An Explainable Physics-Informed Learning Framework For Single-Ended Fault Location In 100% Inverter-Based Grids

Inverter-dominated transmission grids challenge conventional protection because converter control and current limiting distort fault transients and weaken phasor-domain fault signatures. This paper addresses the unresolved problem of accurate and unambiguous single-ended fault location in 100% inverter-based systems, particularly when equidistant faults produce identical propagation distances from one terminal. In this work, introduces a traveling wave (TW)-based, explainable physics-informed machine learning (PIML) framework for single-ended fault distance estimation in 100% inverter-based transmission systems comprising both grid-forming (GFM) and grid-following units. The method extracts high-frequency features from measured fault-induced current TWs using a high-order synchrosqueezing transform and embeds them into a PIML model constrained by the telegrapher’s equations.

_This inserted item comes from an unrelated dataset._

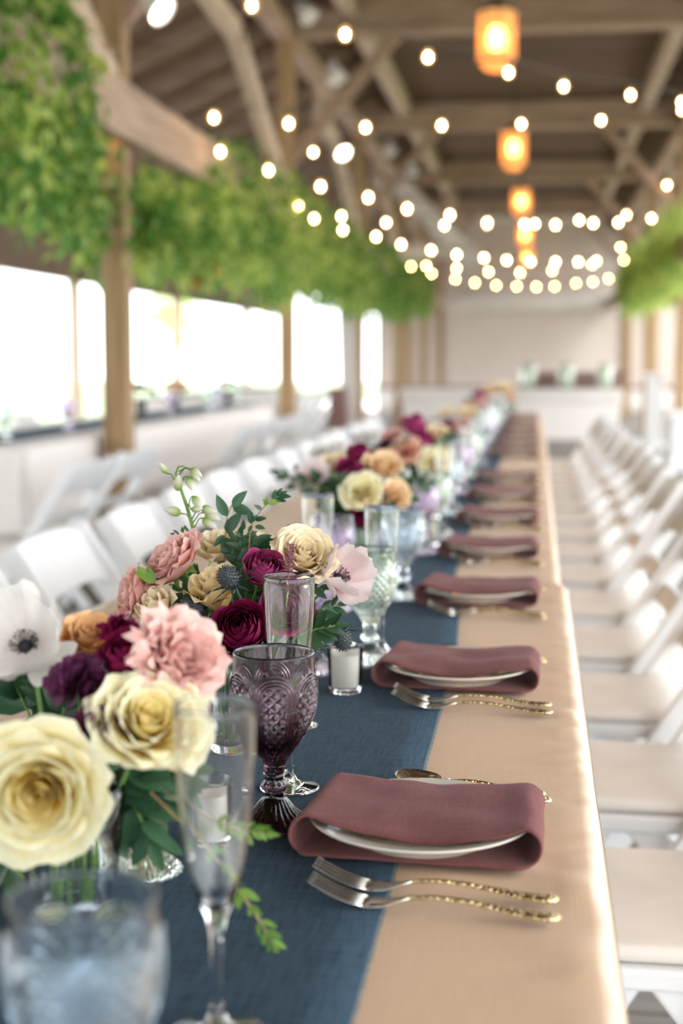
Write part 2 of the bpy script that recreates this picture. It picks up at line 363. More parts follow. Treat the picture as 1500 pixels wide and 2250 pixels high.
# ================================================================== LONG TABLE
TX0, TX1 = -.716, .0455; TZ = .76
def drape_pt(X0, Y0, x0, x1, y0, y1, zt, r=.02, fold=.0, seed=0):
    dx = max(x0 - X0, X0 - x1, 0); dy = max(y0 - Y0, Y0 - y1, 0)
    sx = -1 if X0 < x0 else 1; sy = -1 if Y0 < y0 else 1
    d = max(dx, dy)
    if d <= 0: return Vector((X0, Y0, zt))
    if d < r * pi / 2: o, dn = r * sin(d / r), r * (1 - cos(d / r))
    else: o, dn = r, r + d - r * pi / 2
    x = min(max(X0, x0), x1); y = min(max(Y0, y0), y1)
    fo = fold * min(1, dn / .4)
    if dx >= dy: x += sx * (o + fo * (1 + sin(Y0 * 17 + seed) + .6 * sin(Y0 * 31 + 2 * seed)))
    if dy >= dx: y += sy * (o + fo * .3 * (1 + sin(X0 * 17 + seed)))
    return Vector((x, y, zt - dn))
def cloth_mesh(name, mat, x0, x1, y0, y1, zt, drop=.27, end0=.2, end1=.2, step=.03, wr=.005, seed=0):
    def axis(a, b, d0, d1, st):
        r = .02; out = []
        if d0: out += [a - d0 * t for t in (1, .8, .6, .4, .2, .08)] + [a - r * pi / 2 * t for t in (1, .66, .33)]
        n = max(2, int((b - a) / st)); out += [a + (b - a) * i / n for i in range(n + 1)]
        if d1: out += [b + r * pi / 2 * t for t in (.33, .66, 1)] + [b + d1 * t for t in (.08, .2, .4, .6, .8, 1)]
        return out
    xs = axis(x0, x1, drop, drop, .02); ys = axis(y0, y1, end0, end1, step)
    m = MB(); vs = []
    for Y in ys:
        for X in xs:
            p = drape_pt(X, Y, x0, x1, y0, y1, zt, fold=.007, seed=seed)
            if x0 < X < x1 and y0 < Y < y1:
                e = exp(-((X - x1) / .055) ** 2) + exp(-((X - x0) / .055) ** 2)
                p.z += wr * e * (N3(X * 6, Y * 22 + X * 14, seed) + .6 * N3(X * 9, Y * 48 - X * 20, seed + 5)) + .0003 * N3(X * 3, Y * 3, seed)
                p.z += .0007 * exp(-((X - x1 + .105) / .0025) ** 2)      # ironed crease
            vs.append(p)
    nx, ny = len(xs), len(ys)
    m.add(vs, [(j * nx + i, j * nx + i + 1, (j + 1) * nx + i + 1, (j + 1) * nx + i) for j in range(ny - 1) for i in range(nx - 1)])
    return m
def table(name, label, x0, x1, y0, y1, zt):
    t = thing(name, label, 'table', ((x0 + x1) / 2, (y0 + y1) / 2, 0))
    hx, hy = (x1 - x0) / 2, (y1 - y0) / 2
    bevel(MB().box(-hx + .006, hx - .006, -hy + .006, hy - .006, zt - .04, zt - .004).obj('tabletop', M['white'], t, False))
    for sx in (-1, 1):
        for sy in (-1, 1):
            MB().tube([(sx * (hx - .23), sy * (hy - .25), 0), (sx * (hx - .23), sy * (hy - .25), zt - .04)], .014, 10).obj('leg', M['metal'], t)
    return t
SEG = [(.5, 2.60, .0455, 0, 'nearest to the viewer'), (2.615, 5.36, .034, .004, 'second in line'), (5.375, 8.05, .036, .002, 'third in line'), (8.065, 10.75, .034, .004, 'last in line before the end wall')]
for i, (a, b, xe, dz, wd) in enumerate(SEG):
    table('banquet_table', 'long narrow banquet table hidden under champagne cloth, %s' % wd, xe - .761, xe, a, b, TZ - dz)
    o = cloth_mesh('tablecloth', None, xe - .761, xe, a, b, TZ - dz, end0=.27 if i == 0 else .035, end1=.27 if i == 3 else .035, seed=i * 3.1,
                   step=.009 if i == 0 else .04).obj('tablecloth', M['cloth'])
    tag(o, 'champagne satin cloth on the table %s' % wd, 'tablecloth', 'champagne cloths on the long table')
def tz_at(Y):
    for a, b, xe, dz, _ in SEG:
        if Y < b + .008: return TZ - dz
    return TZ - .004
def redge(Y):
    pts = [(.4, -.109), (1.0, -.1085), (1.65, -.106), (2.0, -.108), (2.25, -.118), (2.7, -.15), (3.2, -.155), (5.4, -.14), (11, -.14)]
    for (a, xa), (b, xb) in zip(pts, pts[1:]):
        if Y <= b: return xa + (xb - xa) * (Y - a) / (b - a)
    return -.14
def runner(y0, y1, label):
    n = int((y1 - y0) / .02); m = MB(); nx = 14
    def P(u, v):
        Y = y0 + (y1 - y0) * v; e = redge(Y) + .0012 * N3(Y * 9, 3); l = -.57 + .004 * N3(Y * 4, 8)
        return (l + (e - l) * u, Y, tz_at(Y) + .0016 + .0003 * N3(u * 5, Y * 6, 2))
    m.grid(P, nx, n)
    o = m.obj('table_runner', M['runner']); sl = o.modifiers.new('sol', 'SOLIDIFY'); sl.thickness = .0011; sl.offset = 1
    tag(o, label, 'table runner', 'slate blue runners on the long table')
    f = MB()
    rr = random.Random(3)
    for i in range(int((y1 - y0) / .0022) if y0 < 2 else 0):       # fringe of frayed threads
        Y = y0 + i * .0022
        if Y > 3.2: break
        e = redge(Y) + .0012 * N3(Y * 9, 3); L = .0022 + .0016 * rr.random(); z = tz_at(Y) + .0022
        f.add([(e - .001, Y, z), (e - .001, Y + .0014, z), (e + L, Y + .0014 + .001 * (rr.random() - .5), z - .0008), (e + L, Y, z - .0008)], [(0, 1, 2, 3)])
    if f.v: f.obj('frayed_edge', M['fray'], o, False)
    return o
runner(.505, 5.2, 'slate blue linen runner along the near half of the table')
runner(5.3, 10.7, 'slate blue linen runner along the far half of the table')

# ------------------------------------------------------------------ place settings
def plate_mesh():
    R0 = .102
    pr = [(.0, .006), (.050, .006), (.058, .008), (.068, .0135), (.098, .0205), (.1015, .0215), (.102, .0207), (.100, .0188), (.085, .0135), (.070, .008), (.062, .003), (.060, 0), (.056, 0), (.055, .003), (0, .003)]
    return MB().lathe(pr, 64).mesh('plate', M['plate'])
PLATE = plate_mesh()
def napkin_mesh(seed):
    hx = .0985
    # loop around the plate: top pass, far loop, bottom pass (x outward, z up)
    top = []; n = 26
    prof = []
    for i in range(n + 1):
        t = -1 + 2 * i / n; prof.append((t * (hx - .008), .0270 - .0035 * (1 - t * t) , 'top', t))
    for i in range(1, 8):
        a = pi / 2 - pi * i / 8; prof.append((hx - .008 + .011 * cos(a) , .0145 + .0125 * sin(a), 'r', 1))
    for i in range(n + 1):
        t = 1 - 2 * i / n; prof.append((t * (hx - .008), .0020, 'bot', t))
    for i in range(1, 8):
        a = -pi / 2 - pi * i / 8; prof.append((-(hx - .008) + .011 * cos(a), .0145 + .0125 * sin(a), 'l', -1))
    m = MB(); nv = 15; nu = len(prof); vs = []
    for j in range(nv):
        v = j / (nv - 1)
        for (x, z, k, t) in prof:
            f0, f1 = (-.050, .074) if k != 'bot' else (-.064, .066)
            if k in 'rl': 
                f0 = -.056 if z < .0145 else -.053
            yy = f0 + (f1 - f0) * v
            tilt = .0
            if k == 'top':
                z += .0035 * N3(t * 1.6 + seed, v * 2.2, seed) + .0022 * N3(t * 3 + seed, v * 3.3, seed + 4)
                z += .0035 * max(0, -t) ** 1.3 * (.4 + .6 * v)               # fuller fold at the inner end
                if v < .25: z -= .0070 * (1 - v / .25) * (1 - t * t) * (1 + .5 * N3(t * 2.4, seed))
                yy += (-.014 * (1 - t * t) if v < .3 else 0) * (1 - v / .3) + .004 * t * v
            elif k == 'bot': z += .0004 + .0012 * max(0, .4 - v) * abs(N3(t * 3, seed + 2)) * 3
            else: z += .0010 * N3(v * 3, seed, x * 20)
            x += .0012 * N3(v * 2.5, seed + 9, x * 9) + (.002 - .006 * x / .1) * v * (k != 'bot')
            vs.append((x, yy, z))
    fs = [(j * nu + i, j * nu + (i + 1) % nu, (j + 1) * nu + (i + 1) % nu, (j + 1) * nu + i) for j in range(nv - 1) for i in range(nu)]
    m.add(vs, fs)
    return m.mesh('napkin', M['napkin'])
def add_napkin(o):
    s = o.modifiers.new('sol', 'SOLIDIFY'); s.thickness = .0034; s.offset = 1
    subsurf(o, 1); return o
NAPK = [napkin_mesh(s) for s in (1.3, 5.7, 9.2)]
def ribbon(m, sec):
    """sec: list of (x, zc, halfwidth, thickness); a flat bar along x"""
    vs = []; n = 10
    for (x, z, hw, th) in sec:
        for k in range(n):
            q = 2 * pi * k / n; vs.append((x, hw * cos(q), z + th / 2 * sin(q)))
    m.add(vs, [(i * n + k, i * n + (k + 1) % n, (i + 1) * n + (k + 1) % n, (i + 1) * n + k) for i in range(len(sec) - 1) for k in range(n)] + [tuple(range(n - 1, -1, -1)), tuple(range((len(sec) - 1) * n, len(sec) * n))])
    return m
HANDLE = [(-.005, .0085, .0028, .003), (.015, .0105, .0024, .0032), (.035, .0100, .0026, .0034), (.055, .0075, .0036, .0036), (.072, .0050, .0058, .0040), (.088, .0038, .0076, .0046), (.099, .0038, .0078, .0050), (.105, .0036, .0060, .0044), (.108, .0034, .0025, .0030)]
def fork_head():
    m = MB(); ribbon(m, [(-.003, .0087, .0027, .003), (-.012, .0062, .0045, .0026), (-.022, .0034, .0095, .0022), (-.032, .0024, .0115, .0020), (-.040, .0030, .0116, .0020)])
    for k in range(4):
        y = (-1.5 + k) * .0062
        ribbon(m, [(-.038, .0029, .0022, .0020), (-.050, .0052, .0019, .0018), (-.062, .0092, .0017, .0017), (-.074, .0150, .0015, .0015), (-.080, .0185, .0010, .0012)])
        for i in range(len(m.v) - 50, len(m.v)): m.v[i] = (m.v[i][0], m.v[i][1] + y, m.v[i][2])
    return m.mesh('fork_head', M['silver'])
def spoon_head():
    m = MB(); ribbon(m, [(-.003, .0087, .0027, .003), (-.014, .0075, .0045, .0026)])
    def P(u, v):
        s = v; hw = .0195 * sqrt(max(0, 1 - (2 * s - 1) ** 2)) + .002; x = -.012 - .055 * s
        t = 2 * u - 1; dep = .0075 * (1 - t * t) * sin(pi * min(1, s * 1.05))
        return (x, hw * t, .0095 - dep + .004 * s)
    g = MB().grid(P, 11, 13); m.add(g.v, g.f); m.uv = None
    return m.mesh('spoon_bowl', M['silver'])
def knife_head():
    return ribbon(MB(), [(-.002, .0055, .0028, .003), (-.02, .0045, .007, .0022), (-.05, .0042, .0088, .0016), (-.085, .0040, .0090, .0014), (-.098, .0040, .006, .0012), (-.104, .0040, .001, .001)]).mesh('blade', M['silver'])
HAND = ribbon(MB(), HANDLE).mesh('handle', M['ornate_glints'])
HEADS = {'fork': ('tines', fork_head()), 'spoon': ('bowl', spoon_head()), 'knife': ('blade', knife_head())}
def utensil(kind, label, x, y, z, rz, group, parts=True):
    t = thing(kind, label, kind, (x, y, z), rz, group)
    link('handle', HAND, t); o = link(HEADS[kind][0], HEADS[kind][1], t)
    if kind == 'spoon':
        t.scale = (.83, .9, .9)
        s = o.modifiers.new('sol', 'SOLIDIFY'); s.thickness = .0012
    return t
SETS = [1.17 + .61 * k for k in range(7)] + [1.17 + .61 * k for k in range(8, 16)]
PX = -.0905
rs = random.Random(5)
for n, Y in enumerate(SETS):
    z = tz_at(Y); wd = '%s place setting along the table' % ORD[n]
    on = .0028 if True else 0
    x = PX + (.0 if n == 0 else (-.002 if n == 1 else .004 * (rs.random() - .5)))
    o = link('plate', PLATE, None, (x, Y, z + .0075)); o.scale = (.94, .97, 1); tag(o, 'small ivory plate wrapped by the napkin, %s' % wd, 'plate', 'plates on the long table')
    o = add_napkin(link('napkin', NAPK[n % 3], None, (x, Y, z + .0062))); o.rotation_euler.z = radians(-3.0 + (0 if n < 1 else 3 * (rs.random() - .5)))
    tag(o, 'mauve linen napkin folded round the plate, %s' % wd, 'napkin', 'mauve napkins on the long table')
    if n > 11: continue
    j = (lambda: 0) if n == 0 else (lambda: .006 * (rs.random() - .5))
    utensil('fork', 'outer silver fork of the %s' % wd, -.084 + j(), Y - .150 + j(), z + .0028, radians(-6 + 60 * j()), 'silver forks')
    utensil('fork', 'inner silver fork beside the napkin, %s' % wd, -.085 + j(), Y - .116 + j(), z + .0028, radians(-5 + 60 * j()), 'silver forks')
    utensil('knife', 'silver knife beside the plate, %s' % wd, -.088 + j(), Y + .122 + j(), z + .003, radians(-2), 'silver knives')
    utensil('spoon', 'silver spoon beyond the knife, %s' % wd, -.074 + j(), Y + .152 + j(), z + .003, radians(-9), 'silver spoons')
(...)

To resolve cases where multiple fault points yield identical propagation distances from a single terminal, a minimal-sensor observability mechanism is proposed to uniquely identify each location using combined distance signatures from selected GFM buses. Shapley additive explanations ensure transparency of feature influence on the predicted fault distance. Electromagnetic transient-grade simulation in PSCAD/EMTDC on the IEEE 9-bus inverter-dominated system demonstrates reliable discrimination of close-in and equidistant faults and reduces the test mean squared error by approximately 74–88% relative to three state-of-the-art data-driven baselines under diverse inverter controls and fault conditions. Overall, the proposed framework provides a transparent and sensor-efficient route toward protection-grade fault location in fully inverter-based grids.